The plot where the building stands was sold by Peel to the RHS (Royal Horticultural Society) and Salford council. The council has put £19m towards the creation of the garden.

It was built by the War Office as an anti-aircraft operations room on land at Worsley New Hall, and was part of a national network of defences which included an alternative seat of government to the House of Commons - underground at Box Hill near in Corsham in Wiltshire.

Oldham

At the height of global panic, a nuclear bunker was built under the then newly-constructed Oldham Civic Centre.

It was designed to act as a safe room to protect the town’s decision-makers and civic leaders from any nuclear attack or fall-out. Thankfully it was never used, but many thousands of people have walked into the 200ft-high tower off West Street ever since without knowing what lies beneath their feet.

Construction of Oldham's Civic Centre (Oldham Council)

Today the bunker, made up of subterranean corridors and rooms, is used for storage. The different chambers, reinforced by concrete and brick, were part of the centre’s overall design. It opened in 1977 but the bunker wasn’t publicised.
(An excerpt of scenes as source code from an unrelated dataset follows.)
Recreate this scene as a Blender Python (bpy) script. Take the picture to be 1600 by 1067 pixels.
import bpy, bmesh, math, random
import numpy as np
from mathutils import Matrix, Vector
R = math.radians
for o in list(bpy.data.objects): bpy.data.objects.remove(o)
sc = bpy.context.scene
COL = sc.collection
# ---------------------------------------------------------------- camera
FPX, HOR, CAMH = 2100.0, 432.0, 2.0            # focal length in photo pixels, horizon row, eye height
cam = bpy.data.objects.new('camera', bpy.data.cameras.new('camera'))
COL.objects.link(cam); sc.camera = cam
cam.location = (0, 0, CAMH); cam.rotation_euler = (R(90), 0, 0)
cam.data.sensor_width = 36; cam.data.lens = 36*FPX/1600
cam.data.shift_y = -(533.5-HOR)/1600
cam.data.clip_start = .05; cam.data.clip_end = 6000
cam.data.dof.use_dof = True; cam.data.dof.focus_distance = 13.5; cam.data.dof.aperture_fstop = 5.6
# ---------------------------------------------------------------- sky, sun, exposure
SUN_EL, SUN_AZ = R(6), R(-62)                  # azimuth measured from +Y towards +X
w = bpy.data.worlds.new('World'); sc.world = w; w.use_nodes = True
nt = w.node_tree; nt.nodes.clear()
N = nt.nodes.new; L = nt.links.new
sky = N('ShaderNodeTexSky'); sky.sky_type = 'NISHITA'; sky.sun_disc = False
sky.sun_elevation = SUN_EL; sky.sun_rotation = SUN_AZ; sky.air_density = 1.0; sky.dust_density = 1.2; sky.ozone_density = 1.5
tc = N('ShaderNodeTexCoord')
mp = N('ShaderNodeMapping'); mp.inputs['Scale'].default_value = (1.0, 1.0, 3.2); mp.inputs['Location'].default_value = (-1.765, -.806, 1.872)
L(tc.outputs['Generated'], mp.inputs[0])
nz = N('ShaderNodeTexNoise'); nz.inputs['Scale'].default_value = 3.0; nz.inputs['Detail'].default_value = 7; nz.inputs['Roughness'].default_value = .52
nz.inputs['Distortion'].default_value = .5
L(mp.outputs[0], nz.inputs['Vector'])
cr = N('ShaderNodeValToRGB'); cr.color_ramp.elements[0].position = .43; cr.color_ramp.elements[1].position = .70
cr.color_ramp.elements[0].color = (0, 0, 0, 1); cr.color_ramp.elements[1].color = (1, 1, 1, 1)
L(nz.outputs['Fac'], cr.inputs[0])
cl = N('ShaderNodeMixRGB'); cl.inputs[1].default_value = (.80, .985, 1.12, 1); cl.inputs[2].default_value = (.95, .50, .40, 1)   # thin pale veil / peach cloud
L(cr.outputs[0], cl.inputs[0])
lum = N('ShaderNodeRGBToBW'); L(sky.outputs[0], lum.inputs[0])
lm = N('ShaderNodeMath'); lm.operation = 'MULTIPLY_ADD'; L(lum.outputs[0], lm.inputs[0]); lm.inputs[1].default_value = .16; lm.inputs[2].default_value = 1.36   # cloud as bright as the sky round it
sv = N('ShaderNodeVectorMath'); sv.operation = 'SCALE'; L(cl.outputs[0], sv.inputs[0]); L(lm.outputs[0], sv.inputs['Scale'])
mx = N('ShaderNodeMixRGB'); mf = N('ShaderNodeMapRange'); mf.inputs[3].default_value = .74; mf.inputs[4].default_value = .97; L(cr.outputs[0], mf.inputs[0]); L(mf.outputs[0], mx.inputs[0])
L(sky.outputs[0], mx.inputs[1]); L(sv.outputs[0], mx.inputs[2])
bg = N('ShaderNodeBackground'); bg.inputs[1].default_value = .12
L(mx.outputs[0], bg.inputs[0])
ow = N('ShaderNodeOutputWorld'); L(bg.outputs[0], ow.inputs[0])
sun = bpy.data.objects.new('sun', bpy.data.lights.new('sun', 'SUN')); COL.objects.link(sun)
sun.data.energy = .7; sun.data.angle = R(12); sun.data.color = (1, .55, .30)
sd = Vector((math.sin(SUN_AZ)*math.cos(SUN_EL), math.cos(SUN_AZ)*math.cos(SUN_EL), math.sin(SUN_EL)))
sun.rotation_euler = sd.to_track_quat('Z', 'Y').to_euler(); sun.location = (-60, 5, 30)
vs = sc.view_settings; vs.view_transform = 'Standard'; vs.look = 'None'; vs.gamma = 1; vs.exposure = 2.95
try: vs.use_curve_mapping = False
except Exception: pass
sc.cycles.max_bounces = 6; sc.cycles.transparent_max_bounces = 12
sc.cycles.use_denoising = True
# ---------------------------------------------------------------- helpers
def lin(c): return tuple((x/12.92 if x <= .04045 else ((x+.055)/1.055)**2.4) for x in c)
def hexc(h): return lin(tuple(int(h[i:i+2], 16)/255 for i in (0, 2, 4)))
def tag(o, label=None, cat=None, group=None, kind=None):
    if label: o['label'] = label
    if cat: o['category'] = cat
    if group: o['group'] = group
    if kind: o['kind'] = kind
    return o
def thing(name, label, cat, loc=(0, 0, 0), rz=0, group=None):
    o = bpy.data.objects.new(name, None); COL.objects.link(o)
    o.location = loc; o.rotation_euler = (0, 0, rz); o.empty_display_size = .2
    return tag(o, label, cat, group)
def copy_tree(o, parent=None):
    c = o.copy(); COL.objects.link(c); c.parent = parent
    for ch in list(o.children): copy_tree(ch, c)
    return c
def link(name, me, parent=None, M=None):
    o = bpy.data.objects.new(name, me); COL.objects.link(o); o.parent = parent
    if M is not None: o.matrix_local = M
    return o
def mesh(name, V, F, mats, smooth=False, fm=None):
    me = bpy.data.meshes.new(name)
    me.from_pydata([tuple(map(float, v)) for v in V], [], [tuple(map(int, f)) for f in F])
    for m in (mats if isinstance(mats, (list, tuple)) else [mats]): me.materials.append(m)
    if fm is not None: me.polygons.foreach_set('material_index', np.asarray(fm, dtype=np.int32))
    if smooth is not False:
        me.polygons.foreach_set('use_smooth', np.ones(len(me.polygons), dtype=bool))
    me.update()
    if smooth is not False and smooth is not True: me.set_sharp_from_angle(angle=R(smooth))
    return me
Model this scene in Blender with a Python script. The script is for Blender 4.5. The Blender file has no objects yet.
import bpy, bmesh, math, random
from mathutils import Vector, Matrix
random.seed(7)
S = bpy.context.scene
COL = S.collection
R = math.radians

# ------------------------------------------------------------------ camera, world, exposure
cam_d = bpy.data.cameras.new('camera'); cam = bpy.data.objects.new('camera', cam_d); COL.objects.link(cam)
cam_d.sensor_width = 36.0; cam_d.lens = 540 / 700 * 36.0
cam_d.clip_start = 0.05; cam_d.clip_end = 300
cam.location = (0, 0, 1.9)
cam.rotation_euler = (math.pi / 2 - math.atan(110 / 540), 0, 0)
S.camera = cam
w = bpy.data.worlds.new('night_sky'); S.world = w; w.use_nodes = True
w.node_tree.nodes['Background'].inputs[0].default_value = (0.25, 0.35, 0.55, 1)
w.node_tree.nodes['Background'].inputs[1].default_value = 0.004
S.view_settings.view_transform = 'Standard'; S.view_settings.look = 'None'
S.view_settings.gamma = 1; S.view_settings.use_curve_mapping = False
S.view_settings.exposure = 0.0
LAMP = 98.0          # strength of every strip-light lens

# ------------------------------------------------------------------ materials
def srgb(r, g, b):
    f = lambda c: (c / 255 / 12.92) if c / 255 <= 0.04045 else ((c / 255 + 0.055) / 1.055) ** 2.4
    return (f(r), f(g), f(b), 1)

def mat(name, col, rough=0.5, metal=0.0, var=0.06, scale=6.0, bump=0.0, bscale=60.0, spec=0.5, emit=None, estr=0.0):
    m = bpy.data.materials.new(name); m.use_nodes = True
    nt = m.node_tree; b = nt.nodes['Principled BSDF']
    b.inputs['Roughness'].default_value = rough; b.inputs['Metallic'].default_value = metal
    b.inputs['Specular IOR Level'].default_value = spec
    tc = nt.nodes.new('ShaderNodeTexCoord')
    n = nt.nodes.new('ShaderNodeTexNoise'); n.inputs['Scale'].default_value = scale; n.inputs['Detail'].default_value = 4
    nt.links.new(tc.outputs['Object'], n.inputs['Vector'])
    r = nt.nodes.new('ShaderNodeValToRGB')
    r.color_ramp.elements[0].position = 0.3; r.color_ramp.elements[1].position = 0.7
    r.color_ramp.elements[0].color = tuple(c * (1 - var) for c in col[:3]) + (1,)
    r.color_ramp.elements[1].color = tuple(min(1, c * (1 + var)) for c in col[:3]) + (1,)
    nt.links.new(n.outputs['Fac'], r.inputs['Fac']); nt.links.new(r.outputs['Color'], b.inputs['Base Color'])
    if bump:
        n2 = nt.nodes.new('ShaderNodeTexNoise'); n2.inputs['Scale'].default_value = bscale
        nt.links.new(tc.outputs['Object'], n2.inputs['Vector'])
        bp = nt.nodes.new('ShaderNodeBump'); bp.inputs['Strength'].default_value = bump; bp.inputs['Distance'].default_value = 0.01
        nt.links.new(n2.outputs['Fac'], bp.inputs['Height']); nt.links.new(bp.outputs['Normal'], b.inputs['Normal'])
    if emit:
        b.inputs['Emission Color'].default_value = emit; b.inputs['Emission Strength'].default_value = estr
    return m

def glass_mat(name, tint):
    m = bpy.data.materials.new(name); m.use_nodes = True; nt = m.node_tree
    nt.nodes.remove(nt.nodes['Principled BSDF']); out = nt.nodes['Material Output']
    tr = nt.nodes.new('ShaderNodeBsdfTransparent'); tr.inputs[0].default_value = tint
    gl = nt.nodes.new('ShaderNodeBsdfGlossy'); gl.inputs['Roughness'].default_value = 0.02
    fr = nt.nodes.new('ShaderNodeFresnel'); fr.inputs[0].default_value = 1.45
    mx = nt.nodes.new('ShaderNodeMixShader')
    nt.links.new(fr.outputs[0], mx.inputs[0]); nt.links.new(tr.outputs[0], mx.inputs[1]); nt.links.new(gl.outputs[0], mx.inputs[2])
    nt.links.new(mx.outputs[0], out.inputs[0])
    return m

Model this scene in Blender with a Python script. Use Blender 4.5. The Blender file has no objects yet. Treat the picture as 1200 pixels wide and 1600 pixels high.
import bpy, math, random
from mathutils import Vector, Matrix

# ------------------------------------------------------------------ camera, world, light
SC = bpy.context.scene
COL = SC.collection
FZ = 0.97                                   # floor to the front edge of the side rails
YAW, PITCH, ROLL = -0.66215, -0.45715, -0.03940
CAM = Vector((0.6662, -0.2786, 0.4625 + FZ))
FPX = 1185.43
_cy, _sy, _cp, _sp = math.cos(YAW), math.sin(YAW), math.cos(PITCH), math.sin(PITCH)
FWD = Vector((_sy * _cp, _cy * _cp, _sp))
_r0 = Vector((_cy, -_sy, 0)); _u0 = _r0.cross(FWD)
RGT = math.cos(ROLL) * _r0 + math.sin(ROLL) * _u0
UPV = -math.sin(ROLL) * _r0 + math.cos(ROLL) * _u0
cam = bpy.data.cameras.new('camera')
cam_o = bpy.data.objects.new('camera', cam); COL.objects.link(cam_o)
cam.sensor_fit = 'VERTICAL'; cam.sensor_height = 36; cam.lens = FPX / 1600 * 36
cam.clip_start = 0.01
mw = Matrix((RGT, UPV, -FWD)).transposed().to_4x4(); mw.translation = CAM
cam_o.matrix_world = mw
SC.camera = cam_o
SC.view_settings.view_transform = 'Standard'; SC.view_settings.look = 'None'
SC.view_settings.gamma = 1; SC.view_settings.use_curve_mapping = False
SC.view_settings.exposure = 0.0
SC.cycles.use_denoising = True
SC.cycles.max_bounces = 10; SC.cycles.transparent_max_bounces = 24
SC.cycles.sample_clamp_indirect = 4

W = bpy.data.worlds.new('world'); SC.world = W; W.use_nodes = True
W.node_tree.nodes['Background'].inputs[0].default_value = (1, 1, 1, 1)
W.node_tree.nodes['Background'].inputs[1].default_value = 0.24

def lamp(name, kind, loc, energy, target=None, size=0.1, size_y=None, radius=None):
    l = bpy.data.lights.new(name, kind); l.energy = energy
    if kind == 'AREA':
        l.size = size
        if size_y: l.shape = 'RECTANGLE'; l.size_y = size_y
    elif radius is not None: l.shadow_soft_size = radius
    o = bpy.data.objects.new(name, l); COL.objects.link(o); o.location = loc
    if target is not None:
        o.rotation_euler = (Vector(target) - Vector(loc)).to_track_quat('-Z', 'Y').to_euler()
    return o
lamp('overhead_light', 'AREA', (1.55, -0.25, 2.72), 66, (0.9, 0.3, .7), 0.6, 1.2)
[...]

The fascinating images reveal boxes of binary code tape, which would have been used to send messages to the government, still on the floor. Abandoned telephones and an old exchange system also give a glimpse of how the post-apocalypse survivors would have kept in contact with the world.

Civic bunker items (Oldham Council)

Spare fuses and light bulbs are revealed and abandoned sinks, desks and chairs also give a glimpse of how office equipment has changed over 40 years. The council said only a select few people would have gained entry should the sirens have sounded - senior councillors and officers, police chiefs, engineers, doctors and communications experts.

Council leader Jim McMahon said: “I think it’s fair to say not many of our residents, and also those who have visited the Civic Centre over the years, realise there is a bunker underneath the building. It is quite strange and shocking to think that if the bomb would have been dropped this is where some of the survivors would have ended up, effectively being entrusted to help run what was left of the country.

Oldham bunker artefacts (submitted)

“Thankfully the bunker never had to be used but hopefully these images will give people a look at what it would have been like living and working underground.”

It’s understood that the government ordered the construction of thousands of underground complexes during the Cold War. Most have been decommissioned.